In the grand scheme of things, the loss of this friendship doesn't impact my life in any major physical way. The earth still spins on its axis and the stars gleam like bedazzling fireworks in the velvet blanketed sky. I go to work. I come home. I laugh with the children and my husband. This year we have gone on two mini vacations. We have seen the end of winter, welcomed a beautiful spring, endured a mindlessly hot summer, and now recently progressed into a tranquil fall, and the entire time her absence was palpable.

But it was such a selfish missing or longing. It doesn't affect anyone around me. And I have to just keep myself in check and the logical side of me has to instruct the fragile and weeping side and say you know this is only one sided, she doesn't miss you or even feel the need to admit that she could have been wrong too. We both were wrong.

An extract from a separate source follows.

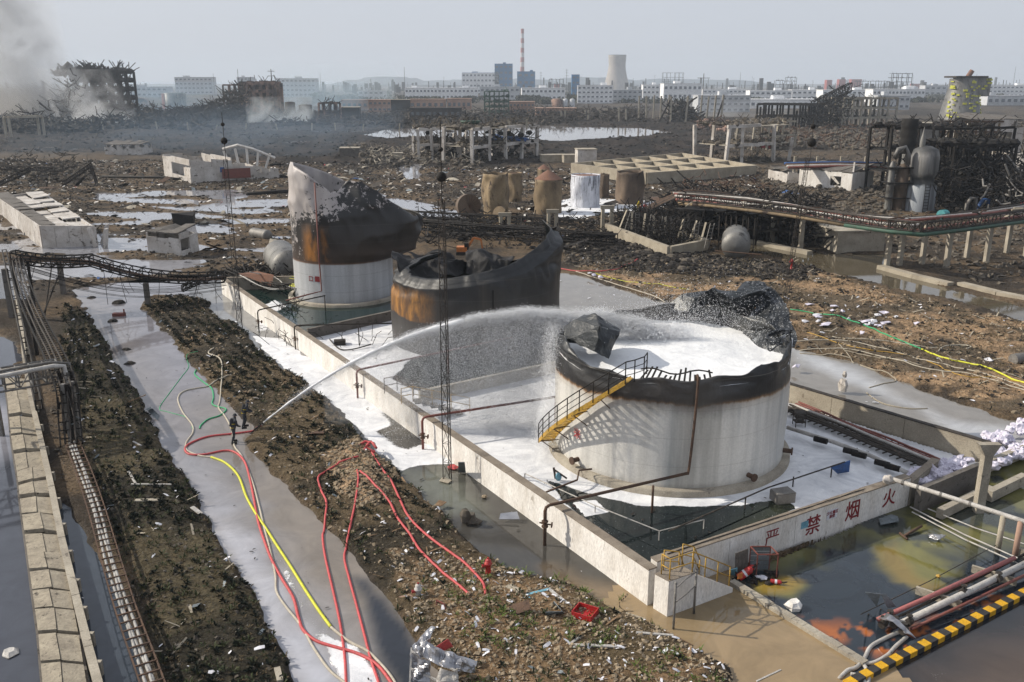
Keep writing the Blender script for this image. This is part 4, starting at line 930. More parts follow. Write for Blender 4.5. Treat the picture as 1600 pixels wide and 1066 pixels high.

I have gone so far as to write her a sad soliloquy, proclaiming that I miss her, as Romeo pined for his Rosaline. Her response was a vacuous silence. A deafening zero. What could be more clear than that? How could I live in the hope that I am mistaken, that perhaps she hasnt checked that email account, maybe shes got a new email account (I know I did, I deleted the one she made for me, was too painful to keep, kept going back in and reading our conversations and I was going crazy)? Maybe that was then, and she would feel different now?

I had so many things pent up that when I started talking, I couldnt shut up. And maybe I said more than I needed to, maybe I wasnt as tactful as I should have been, but I dont think I lied or made things up. I thought we could have weathered the storm. I thought that the air would have been cleared, cards on the table, each of us bend down to mend the wall between us. But instead there is nothing.

Not even the hint of an apology or any remorse. Not even perhaps a thought that perhaps I had no idea how to handle the situation, that this was out of the frame of ordinary, bordering on psychological torment. And yes I lost my cool.

So I am just trying mentally, emotionally, to let go. I know there are wonderful things happening in her life, special things, exciting firsts, and the hand she holds over is is information and interaction. For as long as I am bound in this mental state, shes still winning.


So I just have to move on. The loss of her is worse than the death of a friend. Knowing someone is alive and well and wants absolutely nothing to do with you is just totally cruel. It means that everything was just a farce.